* BEGIN Recorded data *
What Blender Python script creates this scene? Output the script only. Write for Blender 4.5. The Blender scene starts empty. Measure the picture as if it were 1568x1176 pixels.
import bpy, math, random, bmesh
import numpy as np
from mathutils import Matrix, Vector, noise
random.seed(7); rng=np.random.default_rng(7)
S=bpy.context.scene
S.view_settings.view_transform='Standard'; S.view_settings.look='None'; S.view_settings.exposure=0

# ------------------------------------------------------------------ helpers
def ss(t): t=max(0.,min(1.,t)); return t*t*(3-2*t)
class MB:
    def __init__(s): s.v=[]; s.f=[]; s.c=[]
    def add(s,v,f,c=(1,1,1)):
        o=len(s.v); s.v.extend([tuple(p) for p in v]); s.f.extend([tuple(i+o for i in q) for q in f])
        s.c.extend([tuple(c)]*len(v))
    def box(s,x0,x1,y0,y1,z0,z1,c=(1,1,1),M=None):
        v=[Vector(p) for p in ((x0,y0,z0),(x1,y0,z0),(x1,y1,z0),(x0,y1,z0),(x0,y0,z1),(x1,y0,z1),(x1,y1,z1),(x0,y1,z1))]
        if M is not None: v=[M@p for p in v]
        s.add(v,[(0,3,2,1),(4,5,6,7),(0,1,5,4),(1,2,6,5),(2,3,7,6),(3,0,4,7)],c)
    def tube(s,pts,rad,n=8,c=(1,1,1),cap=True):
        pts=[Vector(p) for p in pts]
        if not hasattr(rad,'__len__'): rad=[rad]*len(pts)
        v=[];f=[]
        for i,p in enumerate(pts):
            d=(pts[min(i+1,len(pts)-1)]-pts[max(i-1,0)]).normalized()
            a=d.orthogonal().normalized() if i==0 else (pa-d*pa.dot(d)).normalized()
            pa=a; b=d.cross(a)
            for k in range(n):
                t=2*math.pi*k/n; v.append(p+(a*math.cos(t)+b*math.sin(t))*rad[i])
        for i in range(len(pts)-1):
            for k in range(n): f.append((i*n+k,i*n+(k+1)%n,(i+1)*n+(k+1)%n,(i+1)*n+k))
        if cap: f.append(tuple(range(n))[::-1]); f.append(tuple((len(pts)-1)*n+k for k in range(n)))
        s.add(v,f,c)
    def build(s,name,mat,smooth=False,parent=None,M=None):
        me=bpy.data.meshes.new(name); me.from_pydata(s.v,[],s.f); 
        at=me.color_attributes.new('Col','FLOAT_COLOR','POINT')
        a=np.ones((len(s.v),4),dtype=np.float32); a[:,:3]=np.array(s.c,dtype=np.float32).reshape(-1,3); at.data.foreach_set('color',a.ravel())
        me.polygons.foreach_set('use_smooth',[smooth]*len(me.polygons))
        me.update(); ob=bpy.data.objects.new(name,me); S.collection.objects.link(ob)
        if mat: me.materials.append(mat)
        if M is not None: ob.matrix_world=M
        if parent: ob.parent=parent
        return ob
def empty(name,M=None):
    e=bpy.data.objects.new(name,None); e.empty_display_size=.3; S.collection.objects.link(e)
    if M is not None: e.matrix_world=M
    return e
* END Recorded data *
** To do **
The lines to collect are those holding the string "scene"; copy them all.

** Response **
What Blender Python script creates this scene? Output the script only. Write for Blender 4.5. The Blender scene starts empty. Measure the picture as if it were 1568x1176 pixels.
S=bpy.context.scene